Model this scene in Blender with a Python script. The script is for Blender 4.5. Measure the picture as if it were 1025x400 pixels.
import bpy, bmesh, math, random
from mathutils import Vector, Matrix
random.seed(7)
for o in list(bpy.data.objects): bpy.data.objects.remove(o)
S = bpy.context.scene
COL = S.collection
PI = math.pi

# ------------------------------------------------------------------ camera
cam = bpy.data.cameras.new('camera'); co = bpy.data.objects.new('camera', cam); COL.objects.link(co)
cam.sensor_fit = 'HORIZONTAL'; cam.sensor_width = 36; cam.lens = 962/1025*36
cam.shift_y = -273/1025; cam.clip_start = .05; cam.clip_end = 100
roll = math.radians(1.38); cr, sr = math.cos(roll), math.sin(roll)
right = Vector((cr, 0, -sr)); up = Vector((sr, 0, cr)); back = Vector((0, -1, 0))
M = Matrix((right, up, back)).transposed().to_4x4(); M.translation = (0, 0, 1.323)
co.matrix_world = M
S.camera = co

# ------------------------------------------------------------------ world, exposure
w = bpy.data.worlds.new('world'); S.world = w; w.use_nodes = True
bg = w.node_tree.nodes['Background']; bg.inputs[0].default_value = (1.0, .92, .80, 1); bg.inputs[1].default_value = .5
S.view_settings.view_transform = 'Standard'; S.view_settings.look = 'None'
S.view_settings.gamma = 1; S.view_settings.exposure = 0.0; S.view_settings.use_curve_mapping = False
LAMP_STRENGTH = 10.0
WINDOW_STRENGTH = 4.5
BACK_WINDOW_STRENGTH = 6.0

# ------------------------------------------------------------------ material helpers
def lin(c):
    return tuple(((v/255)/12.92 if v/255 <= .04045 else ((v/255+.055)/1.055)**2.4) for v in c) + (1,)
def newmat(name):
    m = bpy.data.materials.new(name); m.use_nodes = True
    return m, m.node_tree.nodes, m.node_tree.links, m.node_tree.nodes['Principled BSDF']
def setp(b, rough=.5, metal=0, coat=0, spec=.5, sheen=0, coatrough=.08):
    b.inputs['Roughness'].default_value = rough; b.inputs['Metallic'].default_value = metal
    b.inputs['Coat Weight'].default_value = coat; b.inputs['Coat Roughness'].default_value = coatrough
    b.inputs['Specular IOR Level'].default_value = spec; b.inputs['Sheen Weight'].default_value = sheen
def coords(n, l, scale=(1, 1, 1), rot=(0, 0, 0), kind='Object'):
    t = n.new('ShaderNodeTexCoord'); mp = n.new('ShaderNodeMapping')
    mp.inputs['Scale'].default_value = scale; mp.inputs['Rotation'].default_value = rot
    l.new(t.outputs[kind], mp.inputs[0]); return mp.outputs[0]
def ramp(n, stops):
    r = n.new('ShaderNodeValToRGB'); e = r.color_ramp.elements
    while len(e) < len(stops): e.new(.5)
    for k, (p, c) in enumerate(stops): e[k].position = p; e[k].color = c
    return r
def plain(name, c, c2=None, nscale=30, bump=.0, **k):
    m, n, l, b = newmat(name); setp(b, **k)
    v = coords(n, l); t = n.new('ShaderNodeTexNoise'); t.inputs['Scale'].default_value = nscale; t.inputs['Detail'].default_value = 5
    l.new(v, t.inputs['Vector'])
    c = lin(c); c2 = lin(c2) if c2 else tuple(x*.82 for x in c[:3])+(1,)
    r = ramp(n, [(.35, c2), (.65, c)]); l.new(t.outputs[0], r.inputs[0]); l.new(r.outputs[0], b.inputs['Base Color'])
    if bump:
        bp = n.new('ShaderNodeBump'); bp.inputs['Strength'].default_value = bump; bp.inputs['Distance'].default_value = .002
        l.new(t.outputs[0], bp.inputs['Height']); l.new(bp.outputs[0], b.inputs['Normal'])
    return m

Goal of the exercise
Please write out exactly the lines from the start of the data through the line that contains "PI = math.pi", both ends included, and nothing else.

Final result
Model this scene in Blender with a Python script. The script is for Blender 4.5. Measure the picture as if it were 1025x400 pixels.
import bpy, bmesh, math, random
from mathutils import Vector, Matrix
random.seed(7)
for o in list(bpy.data.objects): bpy.data.objects.remove(o)
S = bpy.context.scene
COL = S.collection
PI = math.pi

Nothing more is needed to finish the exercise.